## DIRECTIVE
Retype the opening lines of the data exactly, stopping after the line that contains "cam.matrix_world = m4". Skip every picture.
# start of SUPPLIED DATA
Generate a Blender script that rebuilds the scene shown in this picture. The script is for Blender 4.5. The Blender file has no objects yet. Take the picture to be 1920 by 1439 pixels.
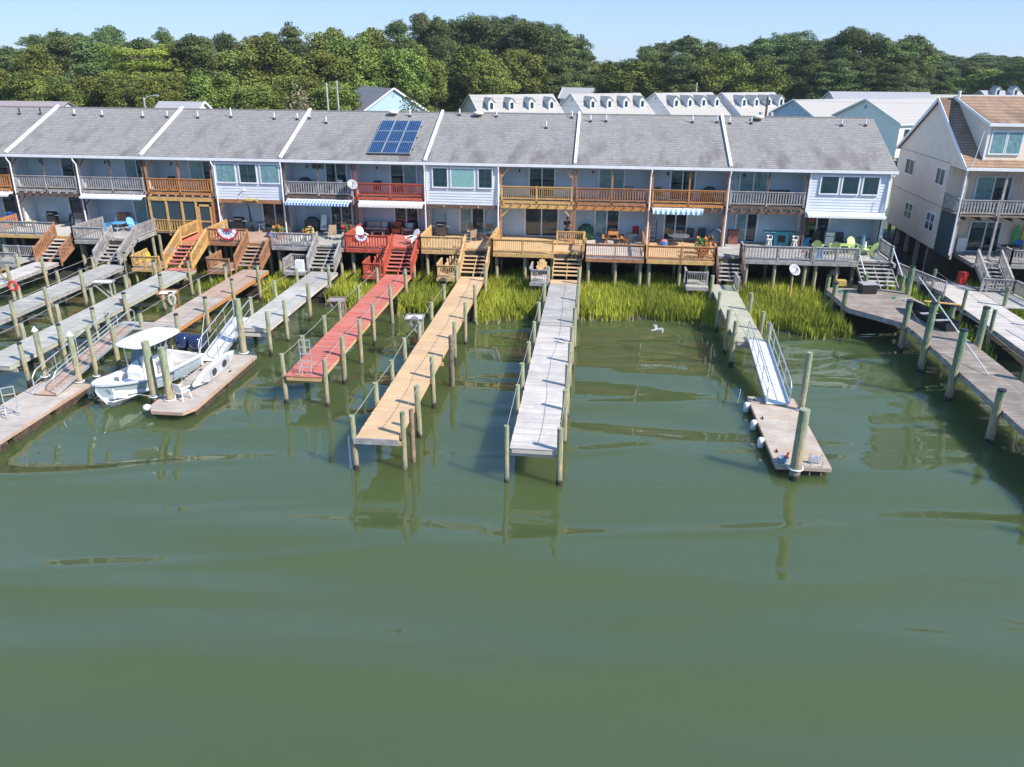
import bpy, math, random
import numpy as np
from mathutils import Vector, Matrix
random.seed(11); np.random.seed(11)
R = math.radians
S = bpy.context.scene
COL = S.collection

# ---------------------------------------------------------------- camera
cam_data = bpy.data.cameras.new('camera')
cam = bpy.data.objects.new('camera', cam_data); COL.objects.link(cam)
S.camera = cam
cam_data.sensor_width = 36.0
cam_data.lens = 27.955
cam_data.clip_start = 0.5; cam_data.clip_end = 3000
r_ = Vector((0.99409, 0.108417, 0.00553)); u_ = Vector((-0.046615, 0.380301, 0.923687)); f_ = Vector((-0.09804, 0.918486, -0.383107))
m4 = Matrix((r_, u_, -f_)).transposed().to_4x4(); m4.translation = Vector((45.834, -59.088, 15.85))
cam.matrix_world = m4

# ---------------------------------------------------------------- sky and sun
SUN_DIR = Vector((0.905, -0.426, 0)).normalized()      # towards the sun, on the ground plane
SUN_EL = R(41)
w = bpy.data.worlds.new('World'); S.world = w; w.use_nodes = True
nt = w.node_tree; nt.nodes.clear()
sky = nt.nodes.new('ShaderNodeTexSky'); sky.sky_type = 'NISHITA'; sky.sun_disc = False
sky.sun_elevation = SUN_EL; sky.sun_rotation = math.atan2(SUN_DIR.x, SUN_DIR.y)
sky.air_density = 0.6; sky.dust_density = 0.0; sky.ozone_density = 6.0; sky.altitude = 0
bg = nt.nodes.new('ShaderNodeBackground'); bg.inputs['Strength'].default_value = 0.1
wo = nt.nodes.new('ShaderNodeOutputWorld')
tc = nt.nodes.new('ShaderNodeTexCoord'); sz = nt.nodes.new('ShaderNodeSeparateXYZ'); nt.links.new(tc.outputs['Generated'], sz.inputs[0])
rmp = nt.nodes.new('ShaderNodeValToRGB'); nt.links.new(sz.outputs[2], rmp.inputs[0])     # pale humid air over the sky model
els = rmp.color_ramp.elements; els[0].position = 0.0; els[0].color = (3.7, 5.0, 6.6, 1); els[1].position = 1.0; els[1].color = (1.3, 2.9, 6.4, 1)
e1 = els.new(0.07); e1.color = (3.5, 5.1, 7.4, 1); e2 = els.new(0.45); e2.color = (2.3, 5.0, 9.4, 1)
mixs = nt.nodes.new('ShaderNodeMix'); mixs.data_type = 'RGBA'; mixs.inputs[0].default_value = 0.7
nt.links.new(sky.outputs[0], mixs.inputs[6]); nt.links.new(rmp.outputs[0], mixs.inputs[7])
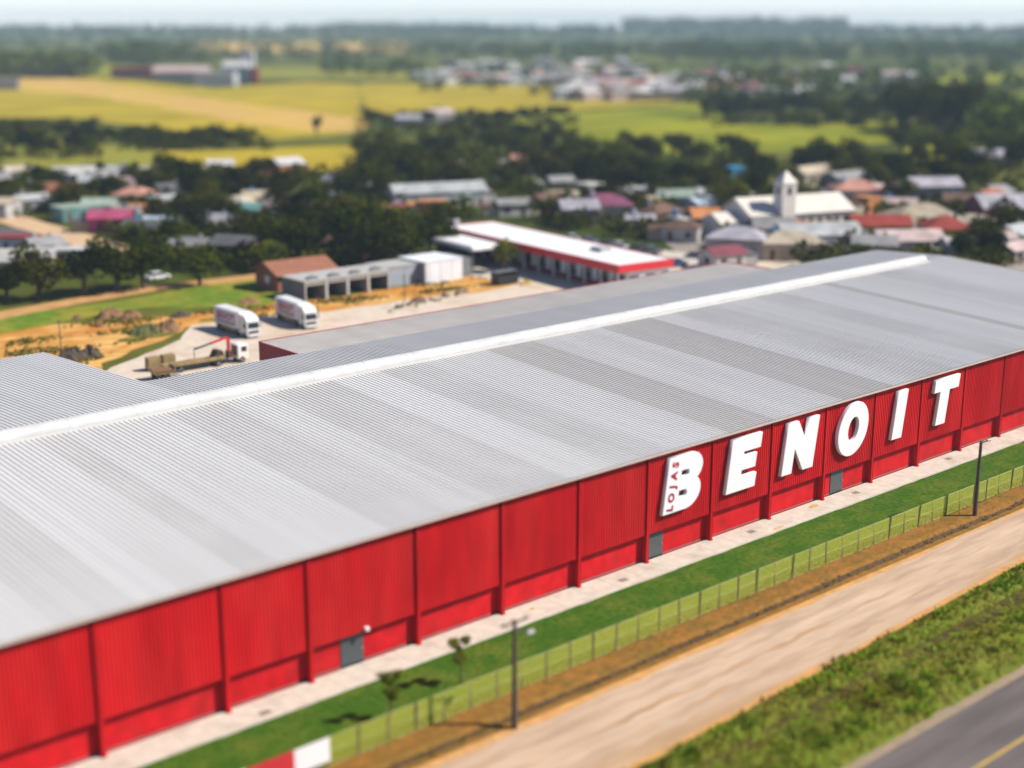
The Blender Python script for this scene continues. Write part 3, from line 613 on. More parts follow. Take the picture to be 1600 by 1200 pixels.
# weedy green patches in the dirt lot
WEED = mat('weeds', (.11, .14, .02), .95, .25, .8, c2=(.30, .20, .05), s2=.25, f2=.58, spec=.05)
for k, (x, y, a, b) in enumerate([(92.5, 186, 5, 1.8), (73, 177, 3, 1.6), (107, 190.5, 4, 1.2)]):
    sheet('weed_patch', [(x+a*cos(t*.6283), y+b*sin(t*.6283)) for t in range(10)], -.008+.001*k, WEED, .6, 1.0, 40+k)
SOIL = mat('dark_soil', (.075, .055, .040), .95, .25, .8); SOIL2 = mat('brown_soil', (.22, .12, .055), .95, .25, .8); SOILG = mat('grassy_soil', (.10, .105, .03), .95, .3, .8)
for k, (px, py, rx, h, m, l) in enumerate([(115, 560, 2.6, 1.6, SOIL, 'large dark soil mound at the yard corner by the thin post'), (143, 556, 1.7, 1.5, SOIL, 'smaller dark soil mound at the yard corner'),
        (173, 494, 2.2, 1.5, SOIL2, 'brown soil mound farthest left near the grass lot'), (205, 496, 2.0, 1.2, SOIL2, 'second brown soil mound near the grass lot'),
        (228, 520, 2.6, 1.4, SOILG, 'grassy dark mound at the yard edge left of the trucks'), (262, 516, 2.4, 1.6, SOIL2, 'soil mound nearest the first white truck'),
        (121, 498, .9, .6, SOIL2, 'tiny dirt heap on the orange ground'), (156, 510, .9, .6, SOIL2, 'tiny dirt heap in the middle of the orange ground'),
        (388, 472, 2.2, .7, SOIL2, 'low dirt heap in front of the brick house'), (655, 470, 1.6, .8, SOIL2, 'dirt heap in front of the white shed'),
        (282, 494, 1.8, .7, SOIL, 'heap of scrap beside the grass lot')]):
    mound('soil_mound', *gp(px, py), rx, rx*.8, h, m, l, 'mound', 'soil mounds round the yard', seed=60+k)
ROCK = mat('rubble', (.16, .12, .09), .9, .3, 2); ROCKP = mat('pale_rubble', (.50, .44, .36), .9, .2, 2)
rr = random.Random(5)
for k in range(20):
    px = 612 + k*6.2 + rr.uniform(-3, 3); py = 486 - k*1.55 + rr.uniform(-3, 3)
    if k > 12: py -= 2
    mound('rubble_block', *gp(px, py), rr.uniform(.35, .8), rr.uniform(.3, .6), rr.uniform(.35, .8), ROCK if k % 3 else ROCKP, 'block of rubble in the line dumped across the yard', 'rubble', 'line of rubble across the yard', seed=90+k)

# ------------------------------------------------------------------ houses
C = {'white': (.62, .60, .58), 'cream': (.53, .45, .33), 'grey': (.34, .33, .33), 'dgrey': (.14, .14, .15), 'lav': (.43, .41, .46), 'terra': (.38, .14, .07), 'salmon': (.62, .30, .22), 'maroon': (.24, .045, .07),
     'orange': (.62, .24, .07), 'pink': (.48, .07, .17), 'teal': (.12, .30, .29), 'mint': (.38, .47, .39), 'lblue': (.50, .60, .70), 'blue': (.03, .28, .48), 'yellow': (.66, .45, .06), 'brown': (.17, .09, .06), 'red': (.33, .035, .022),
     'beige': (.55, .46, .33), 'pinkish': (.58, .44, .42), 'purple': (.26, .07, .14), 'ggrey': (.50, .52, .53)}
def hm(c, k): return mat(k + '_' + c, tuple(q*.76 for q in C[c]), .8, .24, .35, c2=tuple(q*.5+.02 for q in C[c]), s2=.5, f2=.66, f2w=.12, orand=.12)
HOUSE_N = 0
def house(px, py, w, d, h, kind, rc, wc, label, rot=None, detail=True, cat='house', group=None, rh=None, name='house'):
    global HOUSE_N; HOUSE_N += 1
    rnd = random.Random(HOUSE_N*13+1)
    g = gp(px, py)
    if detail: w *= .9; d *= .9
    if rot is None: rot = rnd.choice([0, 0, -41, -30, -55]) + rnd.uniform(-6, 6)
    o = empty(name, (g[0], g[1], -.05), radians(rot)); tag(o, label, cat, group)
    wm, rm_ = hm(wc, 'wall'), hm(rc, 'roof'); a, b = w/2, d/2; e = .45
    MB().box(-a, a, -b, b, 0, h).build('wall', wm, o)
    rh = (rh if rh else min(w, d)*.24); r = MB()
    if kind == 'gable':
        r.prism([(-b-e, h-.12), (0, h+rh), (b+e, h-.12), (b+e-.25, h-.12), (0, h+rh-.28), (-b-e+.25, h-.12)], -a-e, a+e, 'x')
        MB().prism([(-b, h), (0, h+rh-.3), (b, h)], -a+.001, -a+.15, 'x').build('gable', wm, o); MB().prism([(-b, h), (0, h+rh-.3), (b, h)], a-.15, a-.001, 'x').build('gable', wm, o)
    elif kind == 'hip':
        q = max(.1, a-b*.9)
        r.add([(-a-e, -b-e, h-.05), (a+e, -b-e, h-.05), (a+e, b+e, h-.05), (-a-e, b+e, h-.05), (-q, 0, h+rh), (q, 0, h+rh)], [(0, 1, 5, 4), (1, 2, 5), (2, 3, 4, 5), (3, 0, 4), (3, 2, 1, 0)])
    elif kind == 'shed':
        r.prism([(-b-e, h-.05), (b+e, h+rh*.5), (b+e, h+rh*.5+.12), (-b-e, h+.09)], -a-e, a+e, 'x')
        MB().prism([(-b, h), (b, h+rh*.5-.04), (b, h)], -a+.01, a-.01, 'x').build('gable', wm, o)
    else:
        r.box(-a-.15, a+.15, -b-.15, b+.15, h, h+.3)
    ro = r.build('roof', rm_, o)
    HC.append((g[0], g[1], max(w, d)*.5))
    if detail:
        if rnd.random() < .6:
            s_ = rnd.choice((-1, 1)); aw = rnd.uniform(2.2, 3.6); x0_, x1_ = (a, a+aw) if s_ > 0 else (-a-aw, -a)
            ax = MB().box(x0_, x1_, -b*.7, b*.6, 0, h*.78).build('annex', hm(rnd.choice(['beige', 'grey', wc]), 'wall'), o)
            MB().prism([(-b*.7-.3, h*.78), (b*.6+.2, h*.78+.5), (b*.6+.2, h*.78+.6), (-b*.7-.3, h*.78+.1)], x0_-.1, x1_+.1, 'x').build('annex_roof', hm(rnd.choice(['grey', 'brown', rc, 'dgrey']), 'roof'), ax)
        if rnd.random() < .25:
            MB().tube((-a*.5, b*.3, h+rh*.4), (-a*.5, b*.3, h+rh*.4+1.5), .6, .55, 10).build('water_tank', hm(rnd.choice(['blue', 'grey', 'lblue']), 'wall'), ro)
        n = max(1, int(w/3.2))
        di = rnd.randrange(n)
        for i in range(n):
            x = -a + w*(i+.5)/n
            if i == di: MB().box(x-.5, x+.5, -b-.05, -b, .05, 2.15).build('door', hm('brown', 'door'), o)
            else: MB().box(x-.65, x+.65, -b-.05, -b, 1.0, 2.1).build('window', GLASS, o)
        for i in range(max(1, int(d/3.6))):
            y = -b + d*(i+.5)/max(1, int(d/3.6)); MB().box(-a-.05, -a, y-.6, y+.6, 1.0, 2.1).build('window', GLASS, o)
        if kind in ('gable', 'hip') and rnd.random() < .35:
            MB().box(a*.4, a*.4+.6, .3, .9, h+rh*.3, h+rh+.5).build('chimney', hm('grey', 'wall'), ro)
    return o
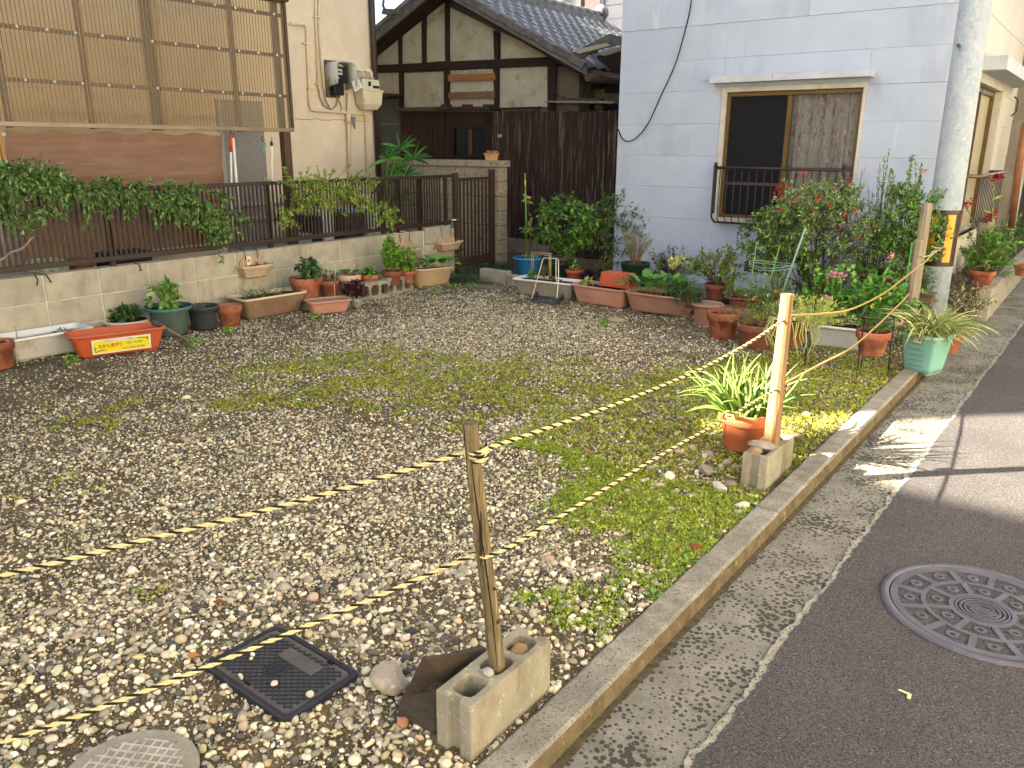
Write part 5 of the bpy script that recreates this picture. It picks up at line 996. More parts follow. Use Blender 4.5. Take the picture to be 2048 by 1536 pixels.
text('number', '3-9', .055, M('plate_white','#e0e4da',rough=.5), t, (c.x,YF-.048,c.z), (1,0,0), (0,0,1), (0,-1,0), thick=.0008)
# ---- white house far behind
wh = thing('white_sided_house', 'white house with a grey-framed window rising behind the tiled roof', 'house', (-11,18,0)); WS = M('white_siding','#cfd0d2','#c4c5c8',sc=3,rough=.7,bump=.1)
mb = MB(); mb.box((-17,18,0),(-6,24,10)); mb.build('wall', WS, wh)
for k in range(12): mb = MB(); z_ = 3.6+k*.3; mb.box((-17,17.97,z_),(-6,17.999,z_+.285)); mb.build('siding_board', WS, wh)
a, c = py_(1133,-60,17.95), py_(1204,50,17.95); boxo('window_frame', (a.x-.05,17.9,c.z-.06),(c.x+.05,17.968,a.z), M('grey_alu','#9a9790',rough=.4), wh)
boxo('window_pane', (a.x+.06,17.885,c.z+.02),(py_(1163,0,17.9).x,17.898,a.z-.05), glassy('sky_pane','#7d8083',.08), wh); boxo('window_pane', (py_(1170,0,17.9).x,17.885,c.z+.02),(c.x-.04,17.898,a.z-.05), M('curtained_pane','#bda39a','#a98c83',sc=5,rough=.2,spec=.6), wh); boxo('window_mullion', (py_(1163,0,17.9).x,17.87,c.z),(py_(1170,0,17.9).x,17.899,a.z), M('black_alu','#2f2f30',rough=.4), wh)
# ================================================================== PALE BLUE HOUSE
YB = 8.9; XR_ = -1.35; XLb = -5.01
bh = thing('blue_house', 'pale blue painted house with a red-patterned curtain in its railed window', 'house', (-3.2, 11, 0))
BLUE = M('pale_blue_paint', '#a6b0bd', '#aeb8c5', sc=1.6, rough=.8, bump=.28, bsc=55, rnd=.012, spots=(2.2,.56,.25,'#97a0ac',(1,1,.25)), spots2=(7,.61,.12,'#bac2cd',(1,1,.2)))
CRM = M('cream_side_paint', '#b9b4a8', '#c0bbae', sc=1.6, rough=.8, bump=.3, bsc=55, rnd=.012, spots=(2.5,.58,.2,'#aaa496',(1,1,.25)))
mb = MB(); mb.box((XLb+.01,YB+.03,-.1),(-3.80,13.19,8)); mb.box((-3.80,YB+.03,-.1),(-2.14,13.19,.74)); mb.box((-3.80,YB+.03,2.25),(-2.14,13.19,8)); mb.box((-2.14,YB+.03,-.1),(XR_-.03,9.55,8)); mb.box((-2.14,9.55,2.35),(XR_-.03,13.19,8)); mb.box((-2.14,9.55,-.1),(XR_-.03,13.19,.66)); mb.box((-2.14,11.8,.66),(XR_-.03,13.19,2.35)); mb.box((-3.8,9.9,.74),(-2.14,13.19,2.25))
mb.build('wall_core', M('wall_core','#8f939a','#878b92',sc=3,rough=.9), bh)
rows = [-.06,.10,.43,.79,1.15,1.50,1.85,2.20,2.53,2.88,3.22,3.57,3.92,4.27,4.62]
wx0, wx1, wz0, wz1 = -3.72, -2.205, .80, 2.225
for i, (z0, z1) in enumerate(zip(rows[:-1], rows[1:])):
    xs_ = [XLb, -3.2+(.35 if i%2 else -.3), XR_]
    segs = [(xs_[0], xs_[1]), (xs_[1], xs_[2])]
    if z1 > wz0+.01 and z0 < wz1-.01:
        cut = []
        segs = [(XLb, wx0), (wx1, XR_)]
        if z0 < wz0: mbz = [(wx0, wx1, z0, wz0-.0)]
        elif z1 > wz1: mbz = [(wx0, wx1, wz1, z1)]
        else: mbz = []
        for a_, b_, c_, d_ in mbz: j = random.uniform(-.0015,.0015); boxo('wall_panel', (a_+.001,YB+j,c_+.001),(b_-.001,YB+.03,d_-.0012), BLUE, bh, .0015)
    for a_, b_ in segs:
        j = random.uniform(-.0025,.0025)+(-.003 if i%2 else 0); boxo('wall_panel', (a_+.0005,YB+j,z0+.0006),(b_-.0005,YB+.03,z1-.0006), BLUE, bh, .0012)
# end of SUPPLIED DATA
## PROBLEM SOLUTION
Generate a Blender script that rebuilds the scene shown in this picture. The script is for Blender 4.5. The Blender file has no objects yet. Take the picture to be 1920 by 1439 pixels.
import bpy, math, random
import numpy as np
from mathutils import Vector, Matrix
random.seed(11); np.random.seed(11)
R = math.radians
S = bpy.context.scene
COL = S.collection

# ---------------------------------------------------------------- camera
cam_data = bpy.data.cameras.new('camera')
cam = bpy.data.objects.new('camera', cam_data); COL.objects.link(cam)
S.camera = cam
cam_data.sensor_width = 36.0
cam_data.lens = 27.955
cam_data.clip_start = 0.5; cam_data.clip_end = 3000
r_ = Vector((0.99409, 0.108417, 0.00553)); u_ = Vector((-0.046615, 0.380301, 0.923687)); f_ = Vector((-0.09804, 0.918486, -0.383107))
m4 = Matrix((r_, u_, -f_)).transposed().to_4x4(); m4.translation = Vector((45.834, -59.088, 15.85))
cam.matrix_world = m4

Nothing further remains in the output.